A New Denomination

 

by   Bobby Welch                                                                                                                                               Vol. V, No. 2, April 1992



[The following article by Rev. Bobby Welch, pastor of FBC, Daytona Beach, Florida was reprinted in the Spotswood Baptist Church newsletter.]

 

I want to say a word to First Baptist folks to offer some perspective on reports you are now hearing and of which you'll hear about the Southern Baptist Convention.

The liberal-moderates of the convention have now officially formed their own convention but are, for the present, not officially leaving the [Southern Baptist) convention. Out of 14 million SBC members, a group estimated at 6,000 met in Atlanta [in August 1990] to confirm these actions. They insist they are not really organizing a new convention, but the facts are overwhelmingly apparent. This group has its own institutions and schools, fund-raising mechanism, publications, etc., etc. That is definitely another convention!! All the while they are publicly and privately doing all possible to get Southern Baptist churches and members to stop supporting our convention causes through the Cooperative Program, as we've done in the past, and instead give the money and support to their new organization. "Why don't they just go ahead and leave?" you are probably asking.

To me, this group is exactly like a group that sometimes springs up in a church. This group has its own ideas, theology, methodology, and no longer wants to follow those upon which the church was founded and has moved forward. Very seldom do such dissenting groups have the grace and responsibility to simply go and continue their "new idea group" somewhere else. Usually such a group will stay within the mother church until it has collected as many people as it can and milked them for all the money possible. Then and only then will the group leave.

As I see it, this is precisely what is happening now with this liberal-moderate group within our convention.
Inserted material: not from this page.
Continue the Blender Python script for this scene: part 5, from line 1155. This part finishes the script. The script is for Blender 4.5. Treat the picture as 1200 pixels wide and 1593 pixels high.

I was given a fairly detailed five year plan that was circulated at that group's meeting last summer [1990] which advocates exactly what I've said above with the date to withdraw formally from the Southern Baptist Convention to be in four years. Seems to me they are following that plan with little or no deviation. Their approach is doomed to failure because they are going to split many fine churches, ruin many pastors' ministries, and drive away thousands of wonderfully dedicated church members.

Otherwise, all across our 14 million member convention there is an increase in practically each and every area with optimism and excitement higher than it has been in the last decade. This coming decade should be one of our greatest history making eras in reaching the lost for the Lord! I've never been prouder or more thankful to be a Southern Baptist. Jesus is Lord!